Signer is at her best when she allows herself to be at once lost and minutely focused on what she’s so passionate about: wine and the places from which it hails. Her descriptions, thorough, historical, and yet full of wonder, bring you there to feel the crunch of dried dirt under your shoes among the gnarly bush trained vines of Sardinia or the cool, breezy climes of the Adelaide Hills, or even the roar of the city rushing around her as she bikes to and from her job at the wine shop Uva in Williamsburg. In these sections, she pulls you into her world for a generous pour of armchair travel, but also for gentle but accurate lessons in wine. She’s good at explaining things; of not assuming her reader knows all that she does, and the pains she takes to do that strikes just the right balance of informing without being overbearing; of giving names without name-dropping.
Yes, it’s also in part about natural wine. Lots and lots and lots of natural wine. The term is mentioned 147 times in 263 pages. Which is, just to get this out of the way, the one thing that can come off a little forced on these pages (ironic in the unforced, unmussed-with world of natural wine, a juice-making methodology that eschews additives, preservatives, and general winemaking tricks used to smooth, soften, zestify, or booze-up a bottling). There are moments of self-consciousness that give an earthy whiff of propaganda, or, more likely, places where Signer, a new winemaker herself, feels compelled to beat the drum of the natural wine ethos. The constancy of this can come off a bit cultish, or maybe like SEO tracking points. Like the trek with an old friend who drives Signer back home to D.C. to stow some personal belongings at her mom’s house: “I’d lost touch with many of my New York friends… But Megan and I had shared many bottles of natural wine together over the course of our friendship.” Is her friend’s willingness to drive 200-plus miles only the result of sharing many bottles of natural wine? Is the meaning in her relationship credited to unadulterated fermented grapes? Probably not. Signer is much more interesting than the wines she chooses to consume.
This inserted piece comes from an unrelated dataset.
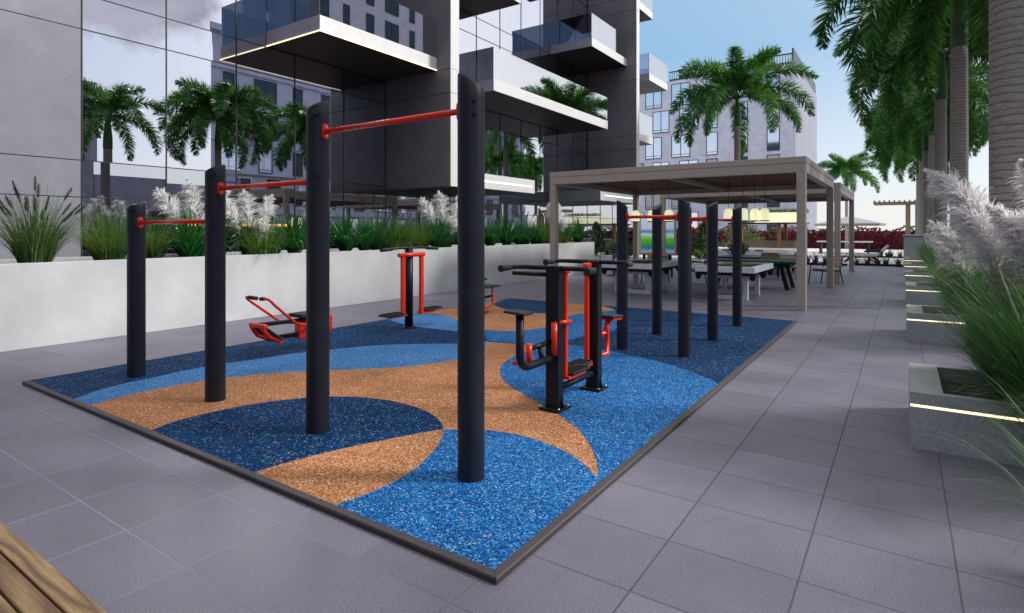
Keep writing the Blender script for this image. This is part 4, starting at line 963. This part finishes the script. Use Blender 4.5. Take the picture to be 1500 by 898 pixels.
for k in range(3600):
    x = rng.uniform(-19, -10.4); y = 37+rng.uniform(-.4, .4); z = rng.uniform(.05, 1.75)
    a = Vector((rng.gauss(0,1), rng.gauss(0,1), rng.gauss(0,1))).normalized(); c = a.orthogonal().normalized(); s = rng.uniform(.08, .18); p = Vector((x, y, z))
    q.face([p-a*s, p-c*s*.6, p+a*s, p+c*s*.6])
q.build('foliage', M['maroon'], t)
# planting strips on the white terrace
def strip(label, x0, x1, y, seed, mt, hh, n):
    o = thing('flower_strip', label, 'flower bed', ((x0+x1)/2,y,0), group='planting strips on the white terrace')
    q = MB(); q.box(x0, x1, y-.25, y+.25, 0, .09); q.build('kerb', M['black'], o)
    q = MB(); rng = random.Random(seed); k = int((x1-x0)*3)
    for i in range(k):
        cx = x0+(i+.5)*(x1-x0)/k+rng.uniform(-.1,.1)
        for _ in range(n):
            a = rng.uniform(0, 2*PI); d = Vector((math.cos(a), math.sin(a), 0)); l = hh*rng.uniform(.4, 1.1)
            p0 = Vector((cx+rng.uniform(-.08,.08), y+rng.uniform(-.15,.15), .08)); p1 = p0+Vector((0,0,l*.6))+d*l*.25; p2 = p1+Vector((0,0,l*.3))+d*l*.35
            q.ribbon([p0, p1, p2], Vector((-d.y, d.x, 0)), lambda s: .02*(1-.8*s))
    q.build('plants', mt, o)
strip('dark low plants along the nearer terrace strip', -1.9, .0, 30.9, 1, M['spike'], .40, 24)
strip('dark low plants along the farther terrace strip', -1.35, .0, 40.3, 2, M['bush'], .5, 26)
strip('purple flowering strip behind the slatted armchair', -4.3, -2.1, 30.2, 3, M['lav'], .55, 34)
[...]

But it is indeed the thing that set her on a path—to an ethos in wine and responsibility as a human being on the planet, to a clear focus and growing confidence in her writing and winemaking, and to the man who would become her partner in life, the winemaker Anton Von Klopper of Lucy Margaux, one of Australia’s home-grown heroes of the natural-wine movement there. When we meet Signer—editor and publisher of the wine magazine, Pipette, and founder and winemaker of the micro-production label, Persephone Wines—she is a scrappy, slightly lost woman in her 20s, living in Williamsburg, Brooklyn. Armed with a post-graduate degree in Anthropology from the New School for Social Research, she waits tables at a trendy restaurant (where making the callow request of ketchup for a burger earns a collective scornful staff eye roll), and looking for love in all the wrong places. But while she fumbles and stumbles with her own self-doubt, manifesting in awkward hook-ups with douche-y, undeserving dolts (“… an affinity for natural wine could be an unreliable indicator of whether a lover had potential as a partner…”), a life-altering spark grows in her mind and on her palate after tasting a glass of Pieges a Filles, a pretty, pink gamay-based pet nat (one of the flag-bearer styles of wine in the unadulterated movement) from Les Capriades in the Loire Valley. Which, back in 2012 when the story begins, was still pretty cutting-edge stuff to be drawn to, but Signer was trusting her good instincts. Today, natural wines aren’t seen so much as left-field outliers, or certainly not to the extent they were back then and before that, and have far more representation and celebration in the wine community at large, even in a world where the lion’s share of winemaking and consumption of it still lies in the conventional realm.
“Real wine was about status and wealth,” writes Signer of the hit-parade bottles that dominate the pages of many wine publications and lists, “that’s what the old guard, who controlled the media, stood for.” So instead, Signer sets out to write about the stuff she loves, pitching stories and carving out a nascent niche for herself as a freelance wine writer, often using her training in anthropology to find deeper insight to her chosen topic. Early success gives her the courage to ditch her life in New York and make a bold move to Paris and earns her a seat on what would be a fateful press trip to the country of Georgia, considered the ancestral home of natural wine. It’s here she meets Klopper (aka, Wildman), a man from the other side of the world toward whom she feels intensely drawn, but who her rational brain keeps reminding her is not a viable love or partner option.
But if You Had Me at Pet Nat demonstrates anything, it’s that following your instincts and drowning out the negative demon voices in your head can sometimes be the best GPS on the planet, and that being present in your life is always the best vintage. Signer zigs and zags and pushes and pulls; she teeters and falls and gets back up. She questions and questions and questions her decisions. And even in moments when her indecisiveness threatens to become an unruly tangle from which she will not be freed (and you find yourself feeling affectionately annoyed with her, the way you would a sibling or a good friend who can’t see the beautiful forest for the trees), the juicy heartbeat of this book pounds louder with every page. It’s not really about the wine, it’s not really about the guy; it’s about a woman finding her unique path and trusting her own gravitational pull upon it. It’s a story that makes you thirsty—for the wines, she lovingly describes, for happy endings, and maybe even to find your own version of that, too.